Is Internet Explorer evil?
This question has raged across the known universe (which at the moment is restricted to planet Earth) since time immemorial, or at least since Microsoft licensed the Mosaic web browser and turned it into Internet Explorer 1.
Look, I've got nothing against Internet Explorer. Honest. Years ago, I worked on an IE4+ only web site called v3, which had some of the best gadgets and content available on the web at the time (around 1999). There was a DHTML space invaders game, which was the only way to access a series of short lie-based factual articles called Fact pie, and a fantastic splatter game featuring the Stoney Blokes, along with loads of other silly and brilliant stuff. All of the interactive stuff was written especially for the IE4 API and none of it worked in anything else, but as IE4/IE5 had more than 85% of the market share at the time, that was no hardship.
Meanwhile Netscape had released Navigator 4, which was their first DHTML-ready browser. Trouble was, to get it out to market earlier than IE4, they based its API on an older version of the web standards draft documents, so a lot of what you could do with it was based on stuff which never made it into the final set of standards, making it a bit of a developmental dead end. Oh, and it crashed all the time too. No, back around the turn of the millennium, while I was willing Netscape to get it right, I was a big fan of the Internet Explorer experience.
Since then, Netscape and then Mozilla have done their best to overcome this slow start, beginning by throwing away the Navigator 4 API and indicating to everyone they'd done this, by omitting version 5 altogether and jumping straight to version 6. This was based much more solidly on W3C web standards for CSS, HTML and JavaScript, transforming DHTML coding from a buggy, trial-and-error nightmare, into a much more reliable and rewarding process. Plus, the new browsers didn't fall over all the time.
Internet Explorer, on the other hand, was far too high and mighty to do anything as mundane as comply with web standards (okay, for the sake of accuracy, I have to point out they did comply with some web standards, but not nearly as many as Mozilla, or Opera) and continued on their merry way, adding fancy new incompatible features to the browser rather than making them render web pages in the same way as everyone else.

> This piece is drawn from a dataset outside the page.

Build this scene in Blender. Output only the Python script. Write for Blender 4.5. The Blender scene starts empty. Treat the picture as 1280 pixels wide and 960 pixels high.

My favourite examples of this include IE's dimensions model which means that widths of padded boxes or columns on the page come out differently than they should when coded in standards-compliant mode, or the margin bug which meant that a floating column doubled the width of the margin on one side, or the layering system which meant you couldn't just tell an item on the page to sit above everything else, you had to pull it out of the code and put it in a special place. The list goes on and on.
Okay, so Internet Explorer did introduce the fantastic innerHTML property, which allows you to stick new stuff inside containers on the page, without having to constantly traverse nodes and elements on the page, and it has got slightly closer to being standards-compliant with each new release. IE7 is marginally less awful than IE6, and IE8 is another improvement. But with each new release, they seem more intent on adding fancy new functionality, hardly any of which anyone ever uses, instead of doing the obvious thing. MAKE IT WORK LIKE EVERYONE ELSE'S BROWSERS.
If Microsoft could do that, so you didn't have to spend hours recoding all kinds of bits and pieces of a site so they work in all the different flavours of IE, the web would be a much happier place. Web sites would be built more quickly. They'd work better and do more. And Microsoft are not going to lose market share if they do that. In fact, more non-MS developers would probably end up using it for development because it's *there* on every PC, and would probably recommend their clients do the same, so they might even gain market share.
Then they'd be able to realise their dream of crushing every other technology company and organisation into the dust, while actually doing the world a favour. But instead, they concentrate on trying to come up with some new bit of functionality that is so amazing and so unique to them that everyone else is left looking stupid and the W3C web standards organisation shuts up shop, hands the keys over the Steve Ballmer and slinks off to the pub. It's never going to happen, and in the mean time we're all left spending extra hours and days of our time making decent, standards-compliant web sites that look lovely in Firefox, Safari, Opera and Chrome work in IE6, IE7 and IE8. Thanks a bunch.